3. How does Middlemarch represent the rise of the middle class? Consider the theme of choice of vocation. Consider the significance of money. Consider the rise of the Protestant moral value system.
4. Why is money powerful? Why is money a burden? Consider the characters of Dorothea, Lydgate, Ladislaw, Bulstrode, and Casaubon.
5. Why does Lydgate's marriage fail? Why does Dorothea's marriage fail? Why did they get married to Rosamond and Casaubon, respectively? Consider the contradictions between what they need and what they think they want in a spouse. How does self-determined choice play a role? How does chance play a role?
6. How do secrets drive the plot of Middlemarch? Consider Will Ladislaw's family history. Consider Bulstrode's sins.
7. Why might George Eliot have written such a detailed novel about provincial life? Why does she describe the society of Middlemarch as a web? Consider the role of marriage. Consider the role of money. Consider the role of secrets.

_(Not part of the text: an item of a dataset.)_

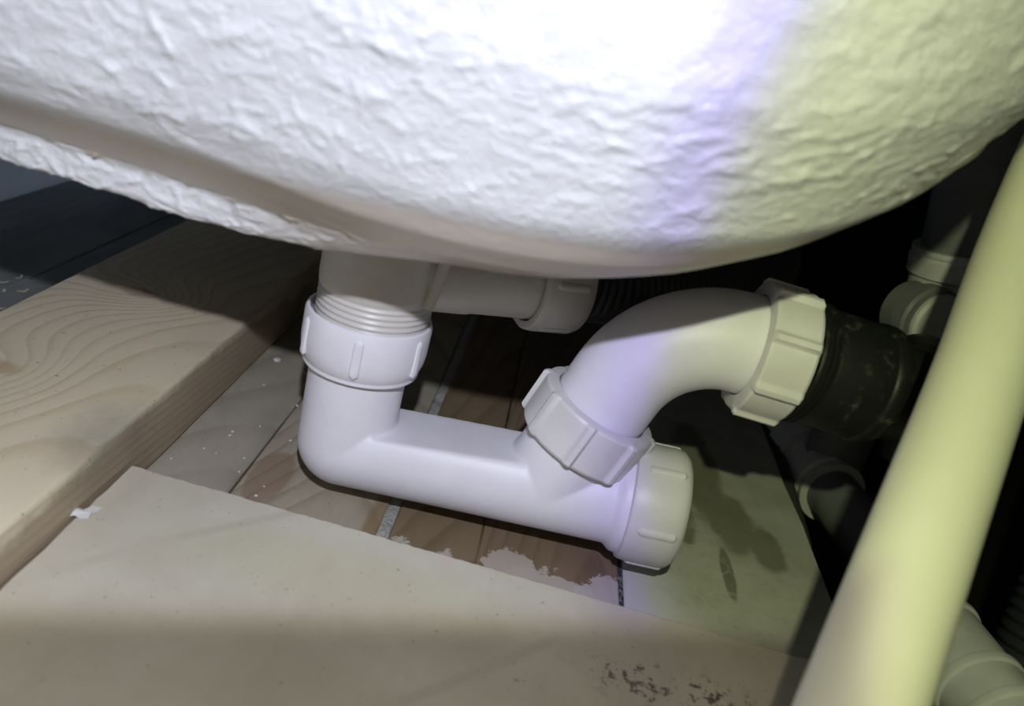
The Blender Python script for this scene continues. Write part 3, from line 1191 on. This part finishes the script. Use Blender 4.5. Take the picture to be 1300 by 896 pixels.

8. Why doesn't Middlemarch have a central hero or heroine? Consider the frequent use of the metaphor of the web to describe Middlemarch society. Is Dorothea a heroine? Why or why not? Compare Dorothea to Rosamond.
9. Why is Rosamond manipulative and vain? How does George Eliot make the reader sympathize with Rosamond? Consider Rosamond's education and upbringing. Consider Lydgate's behavior.
10. How do ordinary people do extraordinary things? How can quiet tragedies, unhistoric acts of courage, and unrecognized acts of dignity be more poignant than those of famous, historical people? How are the trials and successes of ordinary, unknown people more human?